Cependant, la fin du chantier n’opère pas une rupture automatique du contrat. La rupture doit obligatoirement passer par une procédure de licenciement, identique à celle prévue pour tout CDI.
6) La fin du CDI de chantier n’ouvre pas droit au versement d’une indemnité !
Faux. Au moment de la rupture du contrat, l’employeur est tenu de verser au salarié l’ensemble des sommes dues, à savoir : les salaires restant à payer, l’indemnité compensatrice de congés payés, ainsi que l’indemnité de licenciement. Cette dernière est fixée par la convention ou l’accord collectif encadrant le recours au CDI de chantier. Toutefois, le contrat de travail peut également prévoir des conditions de calcul plus avantageuses pour le salarié.

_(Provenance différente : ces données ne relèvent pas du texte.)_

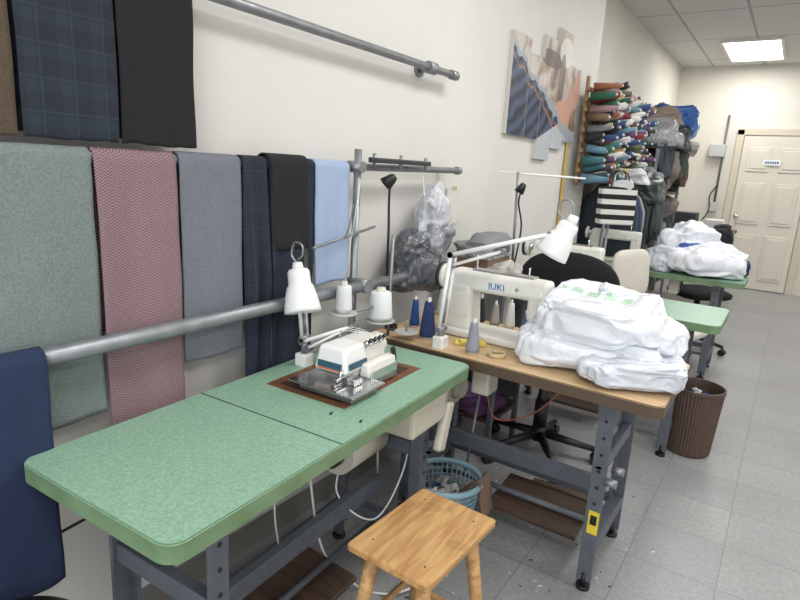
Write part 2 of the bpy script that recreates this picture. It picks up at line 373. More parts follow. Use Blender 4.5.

En l’absence de dispositions spécifiques dans la Convention collective, l’accord de branche ou le contrat de travail, c’est le régime légal de l’indemnité de licenciement qui s’applique.
SOURCES :
□ Article L.1223-8 du Code du travail sur le recours au CDI de chantier ;
□ Article L.1232-2 du Code du travail sur le licenciement pour cause réelle et sérieuse ;
□ Article L.1236-8 du Code du travail sur le licenciement pour cause réelle et sérieuse en cas de fin du CDI de chantier ;
□ Arrêt de la Chambre sociale du 07/03/2007 (04-47.059) sur l’obligation de recourir au CDI de chantier ;
□ Arrêt de la Chambre sociale du 22/06/2016 (15-14.740) sur l’obligation de mentionner le ou les chantiers déterminés ;
□ Arrêt de la Chambre sociale du 06/01/2010 (08-44.059) sur la justification du licenciement en raison de la fin du chantier ;
□ Arrêt de la Cour d’Appel de Versailles du 14/05/2009 (08-1464 sur l’information du salarié sur le caractère spécifique de son contrat pour valider le licenciement.